A task vital to the country’s economic future is taking place this week the promotion of apprenticeships.
On-the-job training for skills has for too long been overshadowed by university degrees as a route to career fulfilment for our young people.
Everyone has the right to achieve their academic potential, but is university the right destination for all who go there?
Is it also in the best interests of our economy for so many people to study for degrees?
Are universities delivering the nature and number of able young people that our country actually needs?
Regular reports of a skills shortage suggests they are not, and that must call into question successive Governments’ championing of universities as the pathway to economic success.
Take the construction industry.
Its training board has predicted a major boost from housebuilding through to 2020.
It has warned, however, that Scotland will need more than 21,000 new construction workers to meet that demand and deliver the economic boost that should result.
This raises the important question of whether we are making the most of the talents of our young people?
About 40% of Scottish school leavers go on to higher education, 26% to further education, 4% into training and 22% find employment.
But what happens after that?

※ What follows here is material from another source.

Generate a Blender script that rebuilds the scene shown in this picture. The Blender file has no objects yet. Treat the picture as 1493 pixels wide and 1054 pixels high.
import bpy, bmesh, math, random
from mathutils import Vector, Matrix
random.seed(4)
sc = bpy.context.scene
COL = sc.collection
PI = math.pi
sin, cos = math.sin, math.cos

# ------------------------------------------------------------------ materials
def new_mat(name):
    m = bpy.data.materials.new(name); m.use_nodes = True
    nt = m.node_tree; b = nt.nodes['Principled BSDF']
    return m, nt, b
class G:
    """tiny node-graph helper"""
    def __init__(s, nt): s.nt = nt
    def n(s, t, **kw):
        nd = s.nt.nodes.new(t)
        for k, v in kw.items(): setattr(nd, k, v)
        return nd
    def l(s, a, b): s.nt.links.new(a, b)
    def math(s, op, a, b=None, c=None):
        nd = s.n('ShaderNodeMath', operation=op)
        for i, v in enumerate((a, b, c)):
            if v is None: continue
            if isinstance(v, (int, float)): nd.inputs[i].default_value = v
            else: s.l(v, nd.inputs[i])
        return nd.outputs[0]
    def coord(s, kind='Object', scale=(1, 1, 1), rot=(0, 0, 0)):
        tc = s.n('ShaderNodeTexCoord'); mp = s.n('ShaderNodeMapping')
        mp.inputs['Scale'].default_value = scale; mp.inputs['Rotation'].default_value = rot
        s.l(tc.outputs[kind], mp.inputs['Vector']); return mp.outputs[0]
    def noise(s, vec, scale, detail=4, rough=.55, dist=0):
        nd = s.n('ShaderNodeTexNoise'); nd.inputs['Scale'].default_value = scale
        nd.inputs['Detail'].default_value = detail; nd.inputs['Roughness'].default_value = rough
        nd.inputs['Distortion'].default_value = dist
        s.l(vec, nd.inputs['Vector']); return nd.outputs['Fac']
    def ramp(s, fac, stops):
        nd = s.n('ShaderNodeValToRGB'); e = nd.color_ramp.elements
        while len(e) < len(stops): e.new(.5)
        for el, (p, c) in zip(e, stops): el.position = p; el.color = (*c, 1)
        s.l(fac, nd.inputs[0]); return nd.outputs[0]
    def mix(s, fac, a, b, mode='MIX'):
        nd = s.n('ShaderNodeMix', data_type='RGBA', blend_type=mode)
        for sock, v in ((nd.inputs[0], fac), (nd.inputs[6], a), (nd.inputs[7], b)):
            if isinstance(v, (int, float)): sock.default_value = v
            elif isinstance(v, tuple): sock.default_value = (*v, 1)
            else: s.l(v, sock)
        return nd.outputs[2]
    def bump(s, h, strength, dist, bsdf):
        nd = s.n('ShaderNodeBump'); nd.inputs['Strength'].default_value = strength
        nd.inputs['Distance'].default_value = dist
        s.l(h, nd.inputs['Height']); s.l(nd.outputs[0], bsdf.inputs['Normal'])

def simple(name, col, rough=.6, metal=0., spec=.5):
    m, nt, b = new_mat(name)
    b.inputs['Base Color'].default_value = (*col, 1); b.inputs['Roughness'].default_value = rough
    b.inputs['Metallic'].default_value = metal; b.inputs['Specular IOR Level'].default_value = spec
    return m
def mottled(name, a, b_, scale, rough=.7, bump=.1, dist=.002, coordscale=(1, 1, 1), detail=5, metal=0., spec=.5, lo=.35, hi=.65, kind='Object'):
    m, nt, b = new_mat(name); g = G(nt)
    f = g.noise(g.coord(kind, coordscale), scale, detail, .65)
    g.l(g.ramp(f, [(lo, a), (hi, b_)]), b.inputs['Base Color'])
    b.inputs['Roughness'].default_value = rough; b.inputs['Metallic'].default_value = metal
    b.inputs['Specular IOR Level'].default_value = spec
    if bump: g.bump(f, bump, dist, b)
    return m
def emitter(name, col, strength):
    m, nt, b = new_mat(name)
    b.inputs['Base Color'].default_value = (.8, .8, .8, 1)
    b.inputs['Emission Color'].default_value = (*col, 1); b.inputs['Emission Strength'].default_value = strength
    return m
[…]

Well, in large parts of the country things don’t work out very well.
Dundee has the lowest employment rate of all of Scotland’s 32 local authorities and an above-average number of people claiming out-of-work benefits.
Its economic problems are plain to see although it is trying to address them through projects like the waterfront development and port infrastructure investment.

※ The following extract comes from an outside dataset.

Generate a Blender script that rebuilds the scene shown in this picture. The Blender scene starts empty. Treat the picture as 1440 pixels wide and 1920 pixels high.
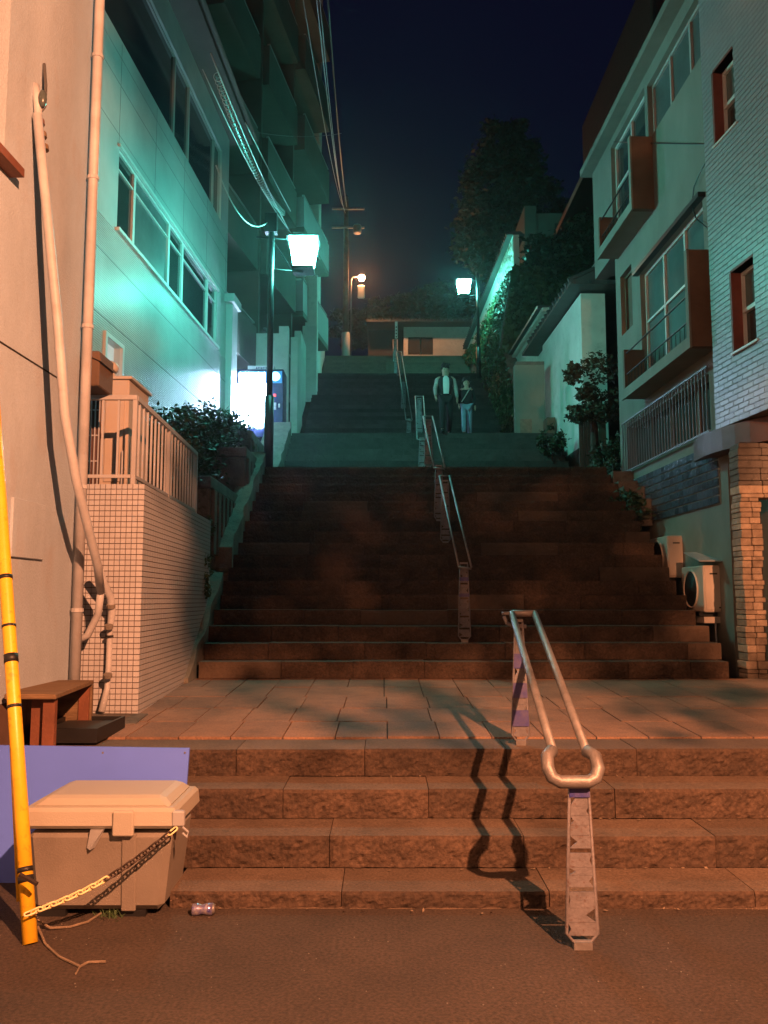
import bpy, bmesh, math, random
from mathutils import Vector, Matrix, noise
random.seed(7)
S = bpy.context.scene
COL = S.collection
R = math.radians
# ------------------------------------------------------------------ camera, sky, exposure
FPX, CZ, PITCH = 1590.0, 1.65, math.atan(164/1590)
cd = bpy.data.cameras.new('camera'); cam = bpy.data.objects.new('camera', cd); COL.objects.link(cam)
cam.location = (0, 0, CZ); cam.rotation_euler = (math.pi/2+PITCH, 0, 0)
cd.sensor_fit = 'VERTICAL'; cd.sensor_height = 36; cd.lens = FPX/1920*36
cd.clip_start = .05; cd.clip_end = 600
S.camera = cam
W = bpy.data.worlds.new('World'); S.world = W; W.use_nodes = True
bg = W.node_tree.nodes['Background']
bg.inputs[0].default_value = (.16, .20, 1.0, 1); bg.inputs[1].default_value = .011
S.view_settings.view_transform = 'Standard'; S.view_settings.look = 'None'
S.view_settings.exposure = 0; S.view_settings.gamma = 1; S.view_settings.use_curve_mapping = False
SODIUM = (1.0, .37, .165)
TEAL = (.14, .95, .78)
SODIUM_W, TEAL_L = 9200, 215
HAZE = .0008

# ------------------------------------------------------------------ helpers
def ray(x, y):
    u = (x-720)/FPX; v = (960-y)/FPX; c, s = math.cos(PITCH), math.sin(PITCH)
    return Vector((u, c-v*s, s+v*c))
def P(x, y, Y):                      # point at depth Y seen at pixel x, y of the photograph
    d = ray(x, y); d *= Y/d.y; return Vector((d.x, d.y, CZ+d.z))
WM = {}
def wm(o): return WM[o.name] if o else Matrix.Identity(4)
def tag(o, label=None, cat=None, group=None, kind=None):
    if label: o['label'] = label
    if cat: o['category'] = cat
    if group: o['group'] = group
    if kind: o['kind'] = kind
    return o
def thing(name, label=None, cat=None, loc=(0, 0, 0), rz=0, group=None, kind=None):
    o = bpy.data.objects.new(name, None); COL.objects.link(o)
    o.empty_display_size = .2
    m = Matrix.Translation(Vector(loc)) @ Matrix.Rotation(rz, 4, 'Z')
    o.matrix_world = m; WM[o.name] = m
    return tag(o, label, cat, group, kind)
def link_at(o, parent, m):
    COL.objects.link(o)
    if parent:
        o.parent = parent; o.matrix_basis = wm(parent).inverted() @ m
    else: o.matrix_basis = m
    WM[o.name] = m
    return o
def piece(name, mesh, parent, m):
    o = bpy.data.objects.new(name, mesh)
    return link_at(o, parent, m)
def TS(loc, sc, rz=0):
    return Matrix.Translation(Vector(loc)) @ Matrix.Rotation(rz, 4, 'Z') @ Matrix.Diagonal((sc[0], sc[1], sc[2], 1))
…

So what do more economically successful countries do that we don’t?
The German economy is the largest in Europe, its growth outperforms other eurozone economies and it has Europe’s lowest rate of youth unemployment.
It also has a big and well-promoted apprenticeship system, which allows young Germans who don’t go to university to train and qualify in companies.
The training lasts three-and-a-half years and apprentices are paid for their efforts. More than half of young Germans go down this route and secure real jobs for their and their country’s benefit.
Isn’t this a German lesson from which we in Scotland should learn?
So it is good that attention is being shone on the value of on-the-job training for employment with Scottish Apprenticeship Week.
John McClelland, chairman of Skills Development Scotland, said: “Apprenticeships mean businesses can find the talent they need for the growth they want.”
Cabinet Secretary Roseanna Cunningham couldn’t have put it better by declaring: “It is crucial that we continue to invest, not only in our young people by making sure that they have the right opportunities to learn and develop their skills and gain access to the labour market, but also to support industry and business right across Scotland.”
She announced a new Scottish Government target of 26,000 Modern Apprenticeships next year, 1,000 more than this year, towards a goal of 30,000 a year by 2020.
Let’s hope these targets can be achieved. Let us value apprenticeships.